How do I migrate Bitbucket back to the embedded database?

I've recently upgraded from Stash to Bitbucket, carefully following all the Atlassian migration notes.  I even followed the instructions on how to connect to an external MySQL database, expecting to use the migration wizard to move our old stash database to the shiny new MySQL Bitbucket database.  But I've done too much manually and Bitbucket is already using the (empty) MySQL database and the embedded one is not available to be migrated.

Please could someone advise me as to which configuration file(s) I need to edit to undo the partial manual migration, so that I can use the migration wizard to do it properly?

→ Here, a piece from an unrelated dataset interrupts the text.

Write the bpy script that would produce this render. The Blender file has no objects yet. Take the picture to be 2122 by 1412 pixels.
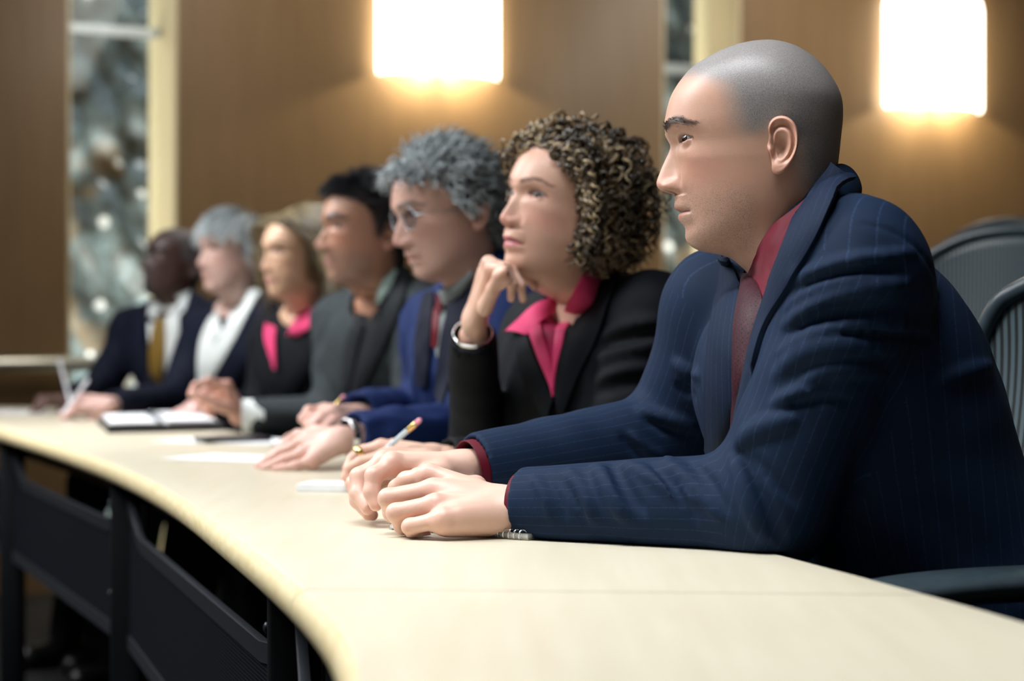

Or is there some way I can tell the migration wizard to go back to using the embedded database (I didn't recognise it in any of the target DB options)?

4 answers

Hi Simon,

Before making any suggestions, please allow me to ask a few questions to clarify this further:

  • When saying "I've done too much manually", could you please clarify, in details, the steps you've executed?
  • By your description, could you please confirm you had data already in Bitbucket when you tried to move to MySQL? I'd like to confirm this since, if you performed the migration to the new DB via UI, all your data should have been carried over to the MySQL database.
  • Do you have a backup of your instance, prior to migrating to MySQL? With that, I believe the best way for now would be to restore this backup pointing it to use the embedded database, so you would be back to the previous state.

Regards,

Gustavo

  • I can't say in detail, I've spent hours fiddling with all kinds of things, including upgrading to a new version of MySQL.  Essentially I used the Bitbucket installer to replace the original Stash installation with the new version and it worked ok to begin.  Then I stated installing an evaluation version of Confluence, including using an external database, which meant that I had to update MySQL.  After doing this, our JIRA installation stopped working, which I fixed, but broke the Bitbucket installation at the same time.  The original Stash installation was using MySQL 5.5, but everything else is on 5.6 and this was causing issues, so I migrated the Stash database to 5.6 and changed the bitbucket.properties file accordingly, or so I thought.
  • Yes, I had data in Bitbucket, but...  I'm no longer sure whether it was in the Bitbucket embedded DB, or in the MySQL 5.5 database, I suspect it was actually the latter, but the physical files for that (including those in the backups) are missing the IDB files (FRM files are still present).  And that confuses me.
  • With regard to backups, I may have to resort to going to an old, off-site tape copy, as it appears that the more recent ones have not been working correctly (0 kByte SQL files are not a good sign and almost certainly down to the missing IDB data files).

My plan now is to try to restore the MySQL 5.5 Stash DB and see if I can get the migration wizard to move that to the new MySQL 5.6 Bitbucket DB.  I suspect that I've done something very wrong with the MySQL migration at some point.

(The easy answer to my original question is to remove the database configuration lines from the bitbucket.properties file.)

The actual answer is to remove the database configuration lines from the Bitbucket Server config properties file, specifically: jdbc.driver, jdbc.url, jdbc.user, jdbc.password (and jdbc.ignoreunsupported).

Without these settings Bitbucket doesn't have an external database to connect to and automatically falls back to using the internal HSQL database.

However, in my scenario, this was not the case, there was no HSQL database to fall back on; I had been misled into thinking that it wasn't using the MySQL database by invalid back-up files (incorrect port number specified in the back-up script).

The solution for me was to start an instance of the old MySQL server temporarily, using the data that was still lying around on the drive from before the original Stash to Bitbucket migration.  Another temporary modification of the bitbucket.properties file to point it at the old version of MySQL, with the my.ini file edited so that it had a different port from the new MySQL server.  I then had to drop the Bitbucket database from the new server and re-create it, because it had picked up empty tables from the failed migration.  I re-started Bitbucket and used the Migration Wizard to migrate the database from the old version of MySQL to the new one, stopped the old MySQL and, to my great relief, the new Bitbucket configuration works with the new MySQL database.  Win!

I've also fixed and tested the back-up scripts, so no more self-inflicted nightmares, and fixed the application links between JIRA and Bitbucket.  I can even see all my repositories and clone, pull, push from a remote.  Now all I need is for one of the other team members to tell me everything else I've missed.

Thanks for your help, your questions made me think about the problem properly and ultimately led me to a solution.  I've added an answer in case it helps someone else in the future.